### REQUEST
Reproduce exactly, and nothing else, the lines from the one that contains "What Blender Python" through the one that contains "COL = SC.collection". Leave the pictures out.

Records with scene code
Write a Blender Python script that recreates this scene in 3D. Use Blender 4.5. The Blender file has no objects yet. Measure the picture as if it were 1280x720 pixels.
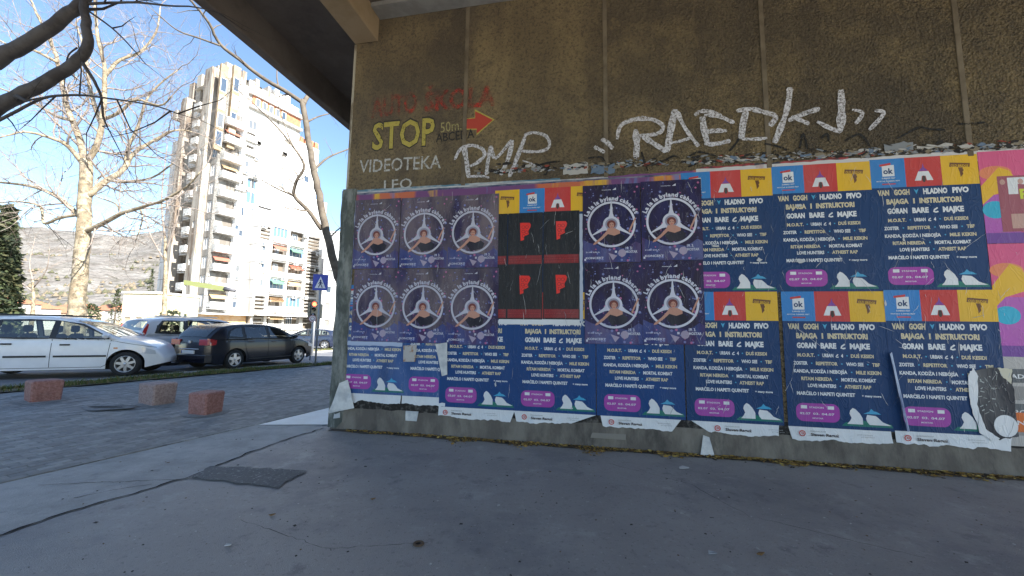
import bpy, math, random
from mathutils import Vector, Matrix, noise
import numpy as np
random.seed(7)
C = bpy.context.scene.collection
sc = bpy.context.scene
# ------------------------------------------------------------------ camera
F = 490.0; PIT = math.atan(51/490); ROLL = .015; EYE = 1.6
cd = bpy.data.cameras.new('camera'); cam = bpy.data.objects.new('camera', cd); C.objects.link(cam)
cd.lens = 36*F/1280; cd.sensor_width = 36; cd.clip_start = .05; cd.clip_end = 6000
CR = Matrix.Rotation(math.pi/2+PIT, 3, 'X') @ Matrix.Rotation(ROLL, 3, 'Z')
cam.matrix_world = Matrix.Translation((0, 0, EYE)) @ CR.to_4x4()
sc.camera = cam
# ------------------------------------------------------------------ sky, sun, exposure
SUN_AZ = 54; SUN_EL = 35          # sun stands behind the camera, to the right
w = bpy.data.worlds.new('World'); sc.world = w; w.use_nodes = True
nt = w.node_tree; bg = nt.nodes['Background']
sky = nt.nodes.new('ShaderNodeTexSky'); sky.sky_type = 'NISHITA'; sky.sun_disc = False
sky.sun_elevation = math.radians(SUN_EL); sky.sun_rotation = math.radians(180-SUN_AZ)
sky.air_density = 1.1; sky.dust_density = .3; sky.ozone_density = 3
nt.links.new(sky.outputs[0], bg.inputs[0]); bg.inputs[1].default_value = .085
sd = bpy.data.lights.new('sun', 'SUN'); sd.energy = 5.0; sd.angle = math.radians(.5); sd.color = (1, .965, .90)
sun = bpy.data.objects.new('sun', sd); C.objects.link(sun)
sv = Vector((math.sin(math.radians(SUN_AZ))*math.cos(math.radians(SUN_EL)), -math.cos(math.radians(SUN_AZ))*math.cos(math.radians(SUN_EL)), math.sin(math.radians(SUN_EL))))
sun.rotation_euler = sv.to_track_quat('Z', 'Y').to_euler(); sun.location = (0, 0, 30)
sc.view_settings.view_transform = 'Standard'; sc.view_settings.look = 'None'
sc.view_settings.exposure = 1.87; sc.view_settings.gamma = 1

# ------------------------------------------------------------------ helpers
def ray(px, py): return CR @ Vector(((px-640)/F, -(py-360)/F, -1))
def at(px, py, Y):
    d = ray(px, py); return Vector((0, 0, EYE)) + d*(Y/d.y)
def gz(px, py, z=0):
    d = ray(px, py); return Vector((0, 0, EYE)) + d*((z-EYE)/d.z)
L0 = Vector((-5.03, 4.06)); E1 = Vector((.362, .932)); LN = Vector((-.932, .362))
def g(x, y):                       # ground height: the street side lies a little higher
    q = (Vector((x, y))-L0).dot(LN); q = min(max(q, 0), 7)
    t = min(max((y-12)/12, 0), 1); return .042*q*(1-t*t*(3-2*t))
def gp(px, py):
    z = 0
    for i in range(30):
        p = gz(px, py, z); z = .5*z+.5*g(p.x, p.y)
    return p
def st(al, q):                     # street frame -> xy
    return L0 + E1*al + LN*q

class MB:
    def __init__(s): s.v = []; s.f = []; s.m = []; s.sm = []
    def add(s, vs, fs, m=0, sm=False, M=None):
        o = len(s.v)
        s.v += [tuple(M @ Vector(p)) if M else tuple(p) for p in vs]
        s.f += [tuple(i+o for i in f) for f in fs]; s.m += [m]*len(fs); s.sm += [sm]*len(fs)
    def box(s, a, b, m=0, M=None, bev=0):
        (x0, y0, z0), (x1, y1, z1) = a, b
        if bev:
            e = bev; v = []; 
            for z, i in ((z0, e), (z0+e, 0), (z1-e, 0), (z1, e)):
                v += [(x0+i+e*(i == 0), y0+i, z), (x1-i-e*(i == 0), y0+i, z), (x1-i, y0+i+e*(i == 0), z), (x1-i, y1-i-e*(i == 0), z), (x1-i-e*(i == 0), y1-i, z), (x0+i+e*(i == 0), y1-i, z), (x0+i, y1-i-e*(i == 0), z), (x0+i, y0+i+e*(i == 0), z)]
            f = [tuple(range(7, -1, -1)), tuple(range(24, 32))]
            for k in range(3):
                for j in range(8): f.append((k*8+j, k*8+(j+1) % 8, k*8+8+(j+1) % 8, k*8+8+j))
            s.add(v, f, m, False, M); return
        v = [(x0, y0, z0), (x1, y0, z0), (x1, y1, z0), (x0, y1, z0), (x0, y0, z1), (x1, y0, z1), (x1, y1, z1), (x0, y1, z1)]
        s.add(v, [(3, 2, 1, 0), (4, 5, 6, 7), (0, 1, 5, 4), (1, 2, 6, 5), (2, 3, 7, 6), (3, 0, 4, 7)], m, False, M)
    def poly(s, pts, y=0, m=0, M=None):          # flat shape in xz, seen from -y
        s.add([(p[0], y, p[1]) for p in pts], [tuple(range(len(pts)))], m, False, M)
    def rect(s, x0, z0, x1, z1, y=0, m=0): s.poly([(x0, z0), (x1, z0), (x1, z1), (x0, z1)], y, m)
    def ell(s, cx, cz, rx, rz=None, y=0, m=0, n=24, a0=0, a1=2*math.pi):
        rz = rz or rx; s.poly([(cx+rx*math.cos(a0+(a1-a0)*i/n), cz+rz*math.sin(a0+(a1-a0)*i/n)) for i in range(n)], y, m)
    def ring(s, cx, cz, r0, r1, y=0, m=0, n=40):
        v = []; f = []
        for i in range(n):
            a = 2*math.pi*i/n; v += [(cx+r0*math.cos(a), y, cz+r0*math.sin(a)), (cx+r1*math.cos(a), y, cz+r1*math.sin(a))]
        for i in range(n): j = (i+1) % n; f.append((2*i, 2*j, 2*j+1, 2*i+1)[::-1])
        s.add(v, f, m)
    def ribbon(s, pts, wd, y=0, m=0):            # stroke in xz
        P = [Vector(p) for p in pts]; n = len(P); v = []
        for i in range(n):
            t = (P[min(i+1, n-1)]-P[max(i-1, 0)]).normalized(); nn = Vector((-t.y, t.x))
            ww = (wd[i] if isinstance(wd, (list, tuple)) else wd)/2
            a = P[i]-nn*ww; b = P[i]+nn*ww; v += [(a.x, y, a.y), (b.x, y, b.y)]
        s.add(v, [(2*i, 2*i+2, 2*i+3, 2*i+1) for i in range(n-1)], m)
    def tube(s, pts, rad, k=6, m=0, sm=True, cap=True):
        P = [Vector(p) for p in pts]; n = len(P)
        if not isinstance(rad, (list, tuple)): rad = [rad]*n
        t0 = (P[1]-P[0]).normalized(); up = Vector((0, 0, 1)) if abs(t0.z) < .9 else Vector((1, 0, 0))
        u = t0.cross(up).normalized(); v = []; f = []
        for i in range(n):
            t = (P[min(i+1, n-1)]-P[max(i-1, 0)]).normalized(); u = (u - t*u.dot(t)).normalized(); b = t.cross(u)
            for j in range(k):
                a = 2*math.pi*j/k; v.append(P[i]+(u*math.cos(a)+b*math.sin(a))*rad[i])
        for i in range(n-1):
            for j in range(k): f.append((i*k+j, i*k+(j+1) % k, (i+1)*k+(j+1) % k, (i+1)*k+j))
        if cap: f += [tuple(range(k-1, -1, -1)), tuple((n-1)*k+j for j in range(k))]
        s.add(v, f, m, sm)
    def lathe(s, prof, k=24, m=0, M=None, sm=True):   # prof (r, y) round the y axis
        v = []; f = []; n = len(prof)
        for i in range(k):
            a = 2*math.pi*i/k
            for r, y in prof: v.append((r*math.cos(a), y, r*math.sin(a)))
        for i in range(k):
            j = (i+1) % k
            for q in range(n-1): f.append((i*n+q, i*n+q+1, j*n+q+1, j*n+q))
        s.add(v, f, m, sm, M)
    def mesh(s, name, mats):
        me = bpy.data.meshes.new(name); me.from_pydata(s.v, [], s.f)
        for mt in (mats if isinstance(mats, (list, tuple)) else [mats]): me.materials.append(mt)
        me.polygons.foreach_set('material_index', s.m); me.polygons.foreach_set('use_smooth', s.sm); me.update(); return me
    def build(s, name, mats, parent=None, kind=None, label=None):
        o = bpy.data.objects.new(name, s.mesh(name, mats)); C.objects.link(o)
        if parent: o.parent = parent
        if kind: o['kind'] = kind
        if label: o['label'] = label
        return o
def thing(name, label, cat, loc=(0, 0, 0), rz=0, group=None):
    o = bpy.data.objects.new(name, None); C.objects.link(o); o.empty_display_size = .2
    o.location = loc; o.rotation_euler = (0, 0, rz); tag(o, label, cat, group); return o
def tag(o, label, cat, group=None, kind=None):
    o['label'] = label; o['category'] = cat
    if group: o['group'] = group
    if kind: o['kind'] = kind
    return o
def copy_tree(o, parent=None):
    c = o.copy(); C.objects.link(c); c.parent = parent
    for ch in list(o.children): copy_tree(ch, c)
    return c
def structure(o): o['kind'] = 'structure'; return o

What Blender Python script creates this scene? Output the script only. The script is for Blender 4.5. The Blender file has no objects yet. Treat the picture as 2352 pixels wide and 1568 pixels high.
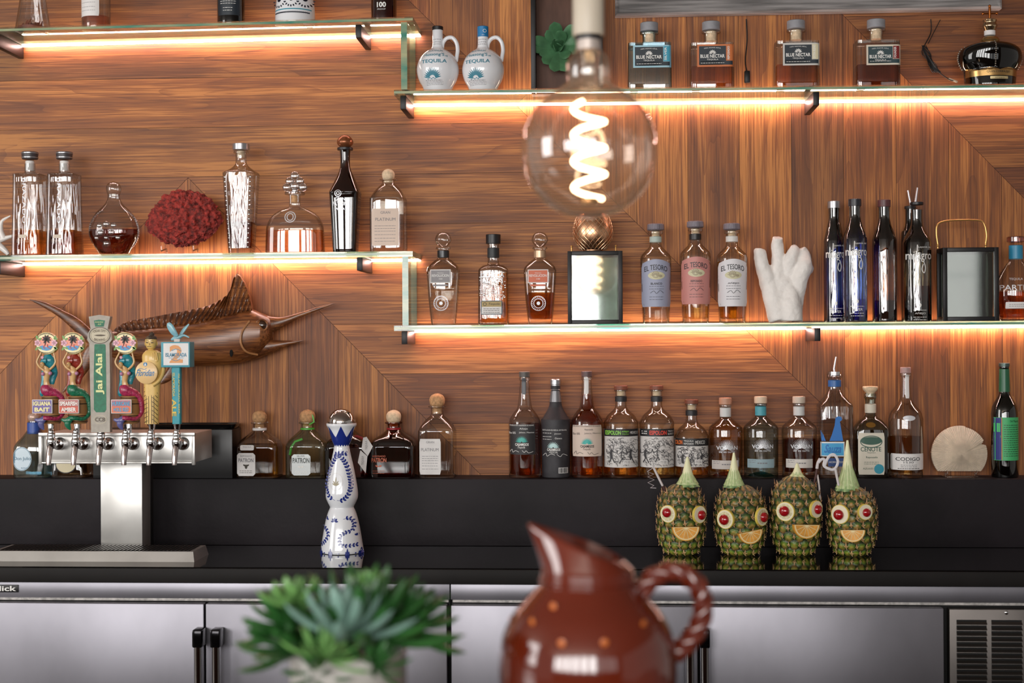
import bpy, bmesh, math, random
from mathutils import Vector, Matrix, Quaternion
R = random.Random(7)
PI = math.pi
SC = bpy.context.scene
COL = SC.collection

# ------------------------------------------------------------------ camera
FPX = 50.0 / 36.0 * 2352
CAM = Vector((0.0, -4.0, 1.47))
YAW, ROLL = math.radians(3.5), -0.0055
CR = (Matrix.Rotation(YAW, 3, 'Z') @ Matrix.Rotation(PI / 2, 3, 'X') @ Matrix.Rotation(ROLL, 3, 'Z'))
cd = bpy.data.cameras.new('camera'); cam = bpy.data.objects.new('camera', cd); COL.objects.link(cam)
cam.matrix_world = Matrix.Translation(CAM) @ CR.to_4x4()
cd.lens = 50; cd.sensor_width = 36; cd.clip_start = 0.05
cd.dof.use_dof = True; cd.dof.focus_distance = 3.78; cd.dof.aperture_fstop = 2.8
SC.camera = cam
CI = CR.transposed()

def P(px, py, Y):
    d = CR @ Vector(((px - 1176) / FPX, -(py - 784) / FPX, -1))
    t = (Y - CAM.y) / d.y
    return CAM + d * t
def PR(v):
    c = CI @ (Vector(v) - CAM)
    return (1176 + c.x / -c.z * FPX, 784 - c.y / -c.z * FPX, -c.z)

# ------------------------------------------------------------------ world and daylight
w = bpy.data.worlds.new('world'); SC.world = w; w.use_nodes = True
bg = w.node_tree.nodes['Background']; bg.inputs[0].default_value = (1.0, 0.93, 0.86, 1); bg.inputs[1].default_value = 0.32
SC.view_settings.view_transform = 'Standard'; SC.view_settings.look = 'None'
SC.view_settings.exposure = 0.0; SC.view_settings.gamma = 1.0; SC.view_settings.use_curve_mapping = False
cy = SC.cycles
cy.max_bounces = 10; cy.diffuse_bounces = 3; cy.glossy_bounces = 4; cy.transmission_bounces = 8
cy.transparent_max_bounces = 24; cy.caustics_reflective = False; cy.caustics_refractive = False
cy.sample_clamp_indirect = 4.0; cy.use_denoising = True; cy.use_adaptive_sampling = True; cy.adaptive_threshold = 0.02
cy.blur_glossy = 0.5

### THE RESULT
What Blender Python script creates this scene? Output the script only. The script is for Blender 4.5. The Blender file has no objects yet. Treat the picture as 2352 pixels wide and 1568 pixels high.
import bpy, bmesh, math, random
from mathutils import Vector, Matrix, Quaternion
R = random.Random(7)
PI = math.pi
SC = bpy.context.scene
COL = SC.collection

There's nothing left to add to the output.